┌──

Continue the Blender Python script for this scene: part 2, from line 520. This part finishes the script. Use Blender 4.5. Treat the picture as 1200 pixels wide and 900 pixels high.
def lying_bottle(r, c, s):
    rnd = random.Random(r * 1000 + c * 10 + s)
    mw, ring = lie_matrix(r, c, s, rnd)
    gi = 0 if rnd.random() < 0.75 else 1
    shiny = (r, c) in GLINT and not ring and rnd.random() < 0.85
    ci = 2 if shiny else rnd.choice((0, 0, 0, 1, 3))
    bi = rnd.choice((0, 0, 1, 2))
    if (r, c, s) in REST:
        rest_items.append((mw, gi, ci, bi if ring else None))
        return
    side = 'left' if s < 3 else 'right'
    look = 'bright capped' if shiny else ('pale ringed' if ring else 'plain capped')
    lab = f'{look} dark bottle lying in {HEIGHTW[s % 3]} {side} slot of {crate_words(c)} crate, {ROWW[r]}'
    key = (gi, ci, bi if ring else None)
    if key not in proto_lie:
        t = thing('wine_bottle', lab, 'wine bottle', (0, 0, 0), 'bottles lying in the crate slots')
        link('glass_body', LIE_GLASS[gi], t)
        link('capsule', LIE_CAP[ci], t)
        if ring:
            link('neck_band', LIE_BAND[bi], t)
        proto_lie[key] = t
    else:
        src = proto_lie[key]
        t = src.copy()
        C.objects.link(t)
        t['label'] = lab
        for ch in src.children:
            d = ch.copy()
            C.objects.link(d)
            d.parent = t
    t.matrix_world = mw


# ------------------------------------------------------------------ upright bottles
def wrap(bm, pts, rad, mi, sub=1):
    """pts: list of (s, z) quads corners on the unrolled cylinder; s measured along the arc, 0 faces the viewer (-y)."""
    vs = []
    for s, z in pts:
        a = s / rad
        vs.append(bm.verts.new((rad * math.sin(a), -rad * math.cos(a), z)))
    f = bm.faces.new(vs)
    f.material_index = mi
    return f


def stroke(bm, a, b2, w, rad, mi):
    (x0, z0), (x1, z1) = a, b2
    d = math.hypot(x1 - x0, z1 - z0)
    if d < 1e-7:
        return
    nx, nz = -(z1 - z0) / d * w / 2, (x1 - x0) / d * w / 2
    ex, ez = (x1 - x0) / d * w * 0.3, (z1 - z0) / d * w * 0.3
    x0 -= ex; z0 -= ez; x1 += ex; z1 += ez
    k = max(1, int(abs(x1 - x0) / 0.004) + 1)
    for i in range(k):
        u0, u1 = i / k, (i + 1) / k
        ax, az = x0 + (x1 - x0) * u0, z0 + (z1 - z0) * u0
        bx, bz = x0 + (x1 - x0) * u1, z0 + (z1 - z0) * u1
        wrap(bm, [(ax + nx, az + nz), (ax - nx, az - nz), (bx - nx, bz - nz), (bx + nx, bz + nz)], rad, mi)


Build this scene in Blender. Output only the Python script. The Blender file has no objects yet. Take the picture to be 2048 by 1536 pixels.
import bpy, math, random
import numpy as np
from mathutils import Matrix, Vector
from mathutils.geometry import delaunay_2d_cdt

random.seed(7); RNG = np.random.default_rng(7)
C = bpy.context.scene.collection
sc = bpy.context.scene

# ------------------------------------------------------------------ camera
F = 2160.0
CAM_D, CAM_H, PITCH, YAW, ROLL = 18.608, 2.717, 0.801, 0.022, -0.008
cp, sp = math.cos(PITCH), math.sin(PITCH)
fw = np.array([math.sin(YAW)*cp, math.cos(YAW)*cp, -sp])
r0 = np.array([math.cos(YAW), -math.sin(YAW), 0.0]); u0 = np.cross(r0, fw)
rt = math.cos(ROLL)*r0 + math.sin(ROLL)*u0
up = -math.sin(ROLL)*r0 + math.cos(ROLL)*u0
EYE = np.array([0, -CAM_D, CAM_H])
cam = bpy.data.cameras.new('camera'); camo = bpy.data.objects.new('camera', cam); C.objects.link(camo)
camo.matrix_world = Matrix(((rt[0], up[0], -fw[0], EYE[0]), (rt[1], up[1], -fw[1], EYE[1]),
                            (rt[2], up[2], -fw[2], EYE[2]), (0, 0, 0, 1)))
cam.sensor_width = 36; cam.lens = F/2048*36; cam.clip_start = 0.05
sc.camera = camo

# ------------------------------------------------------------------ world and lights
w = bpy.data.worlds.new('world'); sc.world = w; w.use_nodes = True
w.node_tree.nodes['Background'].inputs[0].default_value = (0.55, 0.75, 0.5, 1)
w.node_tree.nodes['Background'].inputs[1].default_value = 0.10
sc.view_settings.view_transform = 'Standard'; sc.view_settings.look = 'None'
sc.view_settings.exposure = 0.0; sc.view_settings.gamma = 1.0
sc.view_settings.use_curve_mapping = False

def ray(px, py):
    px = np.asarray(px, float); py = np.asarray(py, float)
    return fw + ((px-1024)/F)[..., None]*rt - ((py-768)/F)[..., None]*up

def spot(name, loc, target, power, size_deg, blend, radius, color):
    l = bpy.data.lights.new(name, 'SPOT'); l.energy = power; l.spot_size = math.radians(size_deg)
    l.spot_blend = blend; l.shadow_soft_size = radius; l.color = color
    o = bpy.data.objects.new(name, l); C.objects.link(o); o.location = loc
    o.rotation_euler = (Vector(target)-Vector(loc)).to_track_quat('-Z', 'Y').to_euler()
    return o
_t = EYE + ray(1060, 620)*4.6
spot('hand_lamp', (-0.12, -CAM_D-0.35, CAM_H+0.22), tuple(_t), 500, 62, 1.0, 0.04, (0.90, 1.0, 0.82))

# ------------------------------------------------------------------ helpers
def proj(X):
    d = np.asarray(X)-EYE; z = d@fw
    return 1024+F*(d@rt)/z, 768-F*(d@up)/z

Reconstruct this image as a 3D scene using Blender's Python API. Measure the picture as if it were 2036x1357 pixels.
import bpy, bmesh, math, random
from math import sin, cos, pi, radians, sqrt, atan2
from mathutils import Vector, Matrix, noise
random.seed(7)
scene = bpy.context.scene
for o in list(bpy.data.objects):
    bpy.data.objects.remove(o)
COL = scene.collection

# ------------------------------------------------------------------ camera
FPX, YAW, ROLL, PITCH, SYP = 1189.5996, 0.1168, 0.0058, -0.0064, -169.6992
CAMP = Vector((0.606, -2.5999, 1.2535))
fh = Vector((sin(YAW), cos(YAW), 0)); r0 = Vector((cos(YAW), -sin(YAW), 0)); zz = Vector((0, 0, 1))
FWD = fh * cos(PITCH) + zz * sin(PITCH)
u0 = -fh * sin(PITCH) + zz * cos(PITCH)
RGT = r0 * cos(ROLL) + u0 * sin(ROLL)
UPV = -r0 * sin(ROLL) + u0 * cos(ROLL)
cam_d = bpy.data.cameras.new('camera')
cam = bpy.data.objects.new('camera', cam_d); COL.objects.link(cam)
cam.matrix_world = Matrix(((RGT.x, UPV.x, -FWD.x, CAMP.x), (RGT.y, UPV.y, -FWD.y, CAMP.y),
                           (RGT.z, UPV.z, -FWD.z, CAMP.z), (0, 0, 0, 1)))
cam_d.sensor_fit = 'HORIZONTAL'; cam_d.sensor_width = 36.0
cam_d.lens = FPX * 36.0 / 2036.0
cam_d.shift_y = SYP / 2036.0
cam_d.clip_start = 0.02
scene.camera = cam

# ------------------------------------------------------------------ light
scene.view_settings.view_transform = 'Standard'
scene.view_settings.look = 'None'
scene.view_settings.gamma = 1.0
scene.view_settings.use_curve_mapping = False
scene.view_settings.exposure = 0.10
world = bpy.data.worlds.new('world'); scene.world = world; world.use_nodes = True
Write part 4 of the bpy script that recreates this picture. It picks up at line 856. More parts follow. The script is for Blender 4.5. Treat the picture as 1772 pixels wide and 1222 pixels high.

└──

§ Exercise objective:
Write out the full listing exactly as given.

§ Answer below:
Continue the Blender Python script for this scene: part 2, from line 520. This part finishes the script. Use Blender 4.5. Treat the picture as 1200 pixels wide and 900 pixels high.
def lying_bottle(r, c, s):
    rnd = random.Random(r * 1000 + c * 10 + s)
    mw, ring = lie_matrix(r, c, s, rnd)
    gi = 0 if rnd.random() < 0.75 else 1
    shiny = (r, c) in GLINT and not ring and rnd.random() < 0.85
    ci = 2 if shiny else rnd.choice((0, 0, 0, 1, 3))
    bi = rnd.choice((0, 0, 1, 2))
    if (r, c, s) in REST:
        rest_items.append((mw, gi, ci, bi if ring else None))
        return
    side = 'left' if s < 3 else 'right'
    look = 'bright capped' if shiny else ('pale ringed' if ring else 'plain capped')
    lab = f'{look} dark bottle lying in {HEIGHTW[s % 3]} {side} slot of {crate_words(c)} crate, {ROWW[r]}'
    key = (gi, ci, bi if ring else None)
    if key not in proto_lie:
        t = thing('wine_bottle', lab, 'wine bottle', (0, 0, 0), 'bottles lying in the crate slots')
        link('glass_body', LIE_GLASS[gi], t)
        link('capsule', LIE_CAP[ci], t)
        if ring:
            link('neck_band', LIE_BAND[bi], t)
        proto_lie[key] = t
    else:
        src = proto_lie[key]
        t = src.copy()
        C.objects.link(t)
        t['label'] = lab
        for ch in src.children:
            d = ch.copy()
            C.objects.link(d)
            d.parent = t
    t.matrix_world = mw


# ------------------------------------------------------------------ upright bottles
def wrap(bm, pts, rad, mi, sub=1):
    """pts: list of (s, z) quads corners on the unrolled cylinder; s measured along the arc, 0 faces the viewer (-y)."""
    vs = []
    for s, z in pts:
        a = s / rad
        vs.append(bm.verts.new((rad * math.sin(a), -rad * math.cos(a), z)))
    f = bm.faces.new(vs)
    f.material_index = mi
    return f


def stroke(bm, a, b2, w, rad, mi):
    (x0, z0), (x1, z1) = a, b2
    d = math.hypot(x1 - x0, z1 - z0)
    if d < 1e-7:
        return
    nx, nz = -(z1 - z0) / d * w / 2, (x1 - x0) / d * w / 2
    ex, ez = (x1 - x0) / d * w * 0.3, (z1 - z0) / d * w * 0.3
    x0 -= ex; z0 -= ez; x1 += ex; z1 += ez
    k = max(1, int(abs(x1 - x0) / 0.004) + 1)
    for i in range(k):
        u0, u1 = i / k, (i + 1) / k
        ax, az = x0 + (x1 - x0) * u0, z0 + (z1 - z0) * u0
        bx, bz = x0 + (x1 - x0) * u1, z0 + (z1 - z0) * u1
        wrap(bm, [(ax + nx, az + nz), (ax - nx, az - nz), (bx - nx, bz - nz), (bx + nx, bz + nz)], rad, mi)


Build this scene in Blender. Output only the Python script. The Blender file has no objects yet. Take the picture to be 2048 by 1536 pixels.
import bpy, math, random
import numpy as np
from mathutils import Matrix, Vector
from mathutils.geometry import delaunay_2d_cdt

random.seed(7); RNG = np.random.default_rng(7)
C = bpy.context.scene.collection
sc = bpy.context.scene

# ------------------------------------------------------------------ camera
F = 2160.0
CAM_D, CAM_H, PITCH, YAW, ROLL = 18.608, 2.717, 0.801, 0.022, -0.008
cp, sp = math.cos(PITCH), math.sin(PITCH)
fw = np.array([math.sin(YAW)*cp, math.cos(YAW)*cp, -sp])
r0 = np.array([math.cos(YAW), -math.sin(YAW), 0.0]); u0 = np.cross(r0, fw)
rt = math.cos(ROLL)*r0 + math.sin(ROLL)*u0
up = -math.sin(ROLL)*r0 + math.cos(ROLL)*u0
EYE = np.array([0, -CAM_D, CAM_H])
cam = bpy.data.cameras.new('camera'); camo = bpy.data.objects.new('camera', cam); C.objects.link(camo)
camo.matrix_world = Matrix(((rt[0], up[0], -fw[0], EYE[0]), (rt[1], up[1], -fw[1], EYE[1]),
                            (rt[2], up[2], -fw[2], EYE[2]), (0, 0, 0, 1)))
cam.sensor_width = 36; cam.lens = F/2048*36; cam.clip_start = 0.05
sc.camera = camo

# ------------------------------------------------------------------ world and lights
w = bpy.data.worlds.new('world'); sc.world = w; w.use_nodes = True
w.node_tree.nodes['Background'].inputs[0].default_value = (0.55, 0.75, 0.5, 1)
w.node_tree.nodes['Background'].inputs[1].default_value = 0.10
sc.view_settings.view_transform = 'Standard'; sc.view_settings.look = 'None'
sc.view_settings.exposure = 0.0; sc.view_settings.gamma = 1.0
sc.view_settings.use_curve_mapping = False

def ray(px, py):
    px = np.asarray(px, float); py = np.asarray(py, float)
    return fw + ((px-1024)/F)[..., None]*rt - ((py-768)/F)[..., None]*up

def spot(name, loc, target, power, size_deg, blend, radius, color):
    l = bpy.data.lights.new(name, 'SPOT'); l.energy = power; l.spot_size = math.radians(size_deg)
    l.spot_blend = blend; l.shadow_soft_size = radius; l.color = color
    o = bpy.data.objects.new(name, l); C.objects.link(o); o.location = loc
    o.rotation_euler = (Vector(target)-Vector(loc)).to_track_quat('-Z', 'Y').to_euler()
    return o
_t = EYE + ray(1060, 620)*4.6
spot('hand_lamp', (-0.12, -CAM_D-0.35, CAM_H+0.22), tuple(_t), 500, 62, 1.0, 0.04, (0.90, 1.0, 0.82))

# ------------------------------------------------------------------ helpers
def proj(X):
    d = np.asarray(X)-EYE; z = d@fw
    return 1024+F*(d@rt)/z, 768-F*(d@up)/z

Reconstruct this image as a 3D scene using Blender's Python API. Measure the picture as if it were 2036x1357 pixels.
import bpy, bmesh, math, random
from math import sin, cos, pi, radians, sqrt, atan2
from mathutils import Vector, Matrix, noise
random.seed(7)
scene = bpy.context.scene
for o in list(bpy.data.objects):
    bpy.data.objects.remove(o)
COL = scene.collection

# ------------------------------------------------------------------ camera
FPX, YAW, ROLL, PITCH, SYP = 1189.5996, 0.1168, 0.0058, -0.0064, -169.6992
CAMP = Vector((0.606, -2.5999, 1.2535))
fh = Vector((sin(YAW), cos(YAW), 0)); r0 = Vector((cos(YAW), -sin(YAW), 0)); zz = Vector((0, 0, 1))
FWD = fh * cos(PITCH) + zz * sin(PITCH)
u0 = -fh * sin(PITCH) + zz * cos(PITCH)
RGT = r0 * cos(ROLL) + u0 * sin(ROLL)
UPV = -r0 * sin(ROLL) + u0 * cos(ROLL)
cam_d = bpy.data.cameras.new('camera')
cam = bpy.data.objects.new('camera', cam_d); COL.objects.link(cam)
cam.matrix_world = Matrix(((RGT.x, UPV.x, -FWD.x, CAMP.x), (RGT.y, UPV.y, -FWD.y, CAMP.y),
                           (RGT.z, UPV.z, -FWD.z, CAMP.z), (0, 0, 0, 1)))
cam_d.sensor_fit = 'HORIZONTAL'; cam_d.sensor_width = 36.0
cam_d.lens = FPX * 36.0 / 2036.0
cam_d.shift_y = SYP / 2036.0
cam_d.clip_start = 0.02
scene.camera = cam

# ------------------------------------------------------------------ light
scene.view_settings.view_transform = 'Standard'
scene.view_settings.look = 'None'
scene.view_settings.gamma = 1.0
scene.view_settings.use_curve_mapping = False
scene.view_settings.exposure = 0.10
world = bpy.data.worlds.new('world'); scene.world = world; world.use_nodes = True
Write part 4 of the bpy script that recreates this picture. It picks up at line 856. More parts follow. The script is for Blender 4.5. Treat the picture as 1772 pixels wide and 1222 pixels high.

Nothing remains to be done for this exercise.